Gap CEO Art Peck Details Sustainability Journey in Denim and Beyond
Gap Inc. CEO Art Peck is on a mission to effect change—the sustainable kind.

Describing cotton as a core textile for Gap—”jeans are the core of our company,” he said, with 65 percent of the brand’s products made with cotton–Peck knew that to build a corporate social responsibility program on good footing, he had to start with the hardest part of the process, “and that’s jeans.”
At the WWD Apparel + Retail CEO Summit Wednesday in New York City, Peck shared that Gap has been focused on undergoing a sustainability makeover in an industry that hasn’t been known for environmental concerns. It’s a move that has Peck and his team scrutinizing Gap’s entire entire supply chain.
Sustainability and climate change
The cultivation of cotton, a water-intensive crop, requires considerable applications of herbicide and pesticide as well. And in India, where 100 million people live in cities without aquifers, residents are wholly dependent on surface water for their drinking and washing needs.
To address this reality, Gap is creating a closed-loop standalone water supply system as a co-investment project with strategic vendor Arvind in Ahmedabad, India.
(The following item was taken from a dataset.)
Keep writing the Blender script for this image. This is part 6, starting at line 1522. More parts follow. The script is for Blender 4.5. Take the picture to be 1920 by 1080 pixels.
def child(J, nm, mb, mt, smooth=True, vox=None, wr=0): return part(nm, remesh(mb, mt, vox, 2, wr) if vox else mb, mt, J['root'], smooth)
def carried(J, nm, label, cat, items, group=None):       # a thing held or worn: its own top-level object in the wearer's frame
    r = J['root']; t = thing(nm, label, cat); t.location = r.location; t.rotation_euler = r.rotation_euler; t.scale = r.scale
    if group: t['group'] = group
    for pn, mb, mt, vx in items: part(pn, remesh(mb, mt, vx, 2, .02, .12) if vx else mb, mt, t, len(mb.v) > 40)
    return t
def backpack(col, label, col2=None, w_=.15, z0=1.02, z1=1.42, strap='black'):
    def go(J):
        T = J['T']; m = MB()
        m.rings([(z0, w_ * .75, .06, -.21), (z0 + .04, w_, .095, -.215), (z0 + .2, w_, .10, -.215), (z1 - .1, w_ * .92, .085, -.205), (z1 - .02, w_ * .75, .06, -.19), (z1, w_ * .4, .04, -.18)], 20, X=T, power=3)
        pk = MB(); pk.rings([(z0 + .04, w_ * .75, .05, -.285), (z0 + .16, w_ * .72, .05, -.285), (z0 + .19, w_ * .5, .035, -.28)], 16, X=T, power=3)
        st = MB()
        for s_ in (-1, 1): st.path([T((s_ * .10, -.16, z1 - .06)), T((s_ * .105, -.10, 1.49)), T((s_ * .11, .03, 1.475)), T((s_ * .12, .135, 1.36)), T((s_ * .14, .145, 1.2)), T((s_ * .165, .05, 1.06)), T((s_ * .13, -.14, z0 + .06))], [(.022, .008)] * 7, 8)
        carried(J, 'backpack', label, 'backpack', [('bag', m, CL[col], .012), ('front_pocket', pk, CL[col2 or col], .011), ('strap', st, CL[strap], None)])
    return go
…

In Vietnam, where 6,000 laborers work in its factories, the clothing company and its vendors established a framework supporting community health through educating workers on vocational and life skills.
“If I don’t orchestrate the ecosystem and how to go after it, I’d have no impact on climate,” Peck said.
Although the Vietnam program was initially “guarded jealously,” the curriculum and process for implementation is now open source, allowing other companies to copy Gap’s approach or come up with their own version, as Abercrombie & Fitch Co. and PVH Corp. have done, Peck said.
All of this work, he added, is about “generating meaningful change in the world we do business in.”
Gap is also partnering with Cone Mills on recycled cotton, said Peck, who was wearing jeans made of 50 percent recycled materials.
And while “denim heads” might want to complain about how using recycled fibers won’t have the same hand feel or the same tensile fiber strength, a blind “taste test” indicated that half of the denim aficionados surveyed couldn’t tell the difference.
While work on recycling post-consumer waste in cotton is still in the early stages, being able to use even a portion of this material as an alternative to cotton also would help buffer the volatility in pricing of the notoriously thirsty crop, Peck said.
Sustainability and climate change are personal for Peck, who lives in California near Gap’s San Francisco headquarters and has endured 72 hours without power while “breathing smoke” from the fires ravaging the northern part of the Golden State.
Peck is all too aware of fashion’s shortcomings on the environmental front. “We know what this industry is good at,” he said, citing the 85 percent of apparel cast off in landfills and the chemical-intensive textile finishing process, “but being good to the planet and good to the environment and pulling our values to the forefront of our customer value proposition hasn’t been a forte.”
Textiles waste
Consumers who believe donating their good-condition garments is a smart and sustainable move might want to think again. Most clothing donations end up binned rather than being sold at secondhand outlets or helping to clothe those in need.
“There is almost no recycling, or upcycling, in this industry. It all goes to a landfill or incinerator,” Peck said, noting that about 23 billion pounds of textiles are wasted every year. “The answer is to buy less [and] buy responsibly.”
Gap is investigating ways it can help to address textile waste. Peck would like to see fewer “mistakes”—that is, merchandise that ends up on clearance racks buried in the bowels of a store—way their way onto the selling floor. The company has focused more on reducing product cycle times and on test-and-respond programs. Some products are crowdsourced to see where Gap can reduce waste, a move that also helps Gap trim leakage on the margin front.
The clothing empire has also reduced its assortment by bringing down seasonal buys, Peck explained. While some products still require long lead times, just 40 percent to 50 percent of the assortment is bought, leaving 50 percent for open-to-buy, which allows teams to evaluate which trends are resonating. Products that can be produced and shipped with shorter lead times allow Gap to fill in where needed according to demand.
To get a handle on what sells at below cost, and how many units, Gap analyzes all of these metrics to determine how to boost margins and minimize product waste, Peck said.
On another front, Peck described Athleta as a brand with little clearance activity, and Gap is applying learnings from that operation to other businesses, from Banana Republic and Intermix to Hill City and Janie and Jack.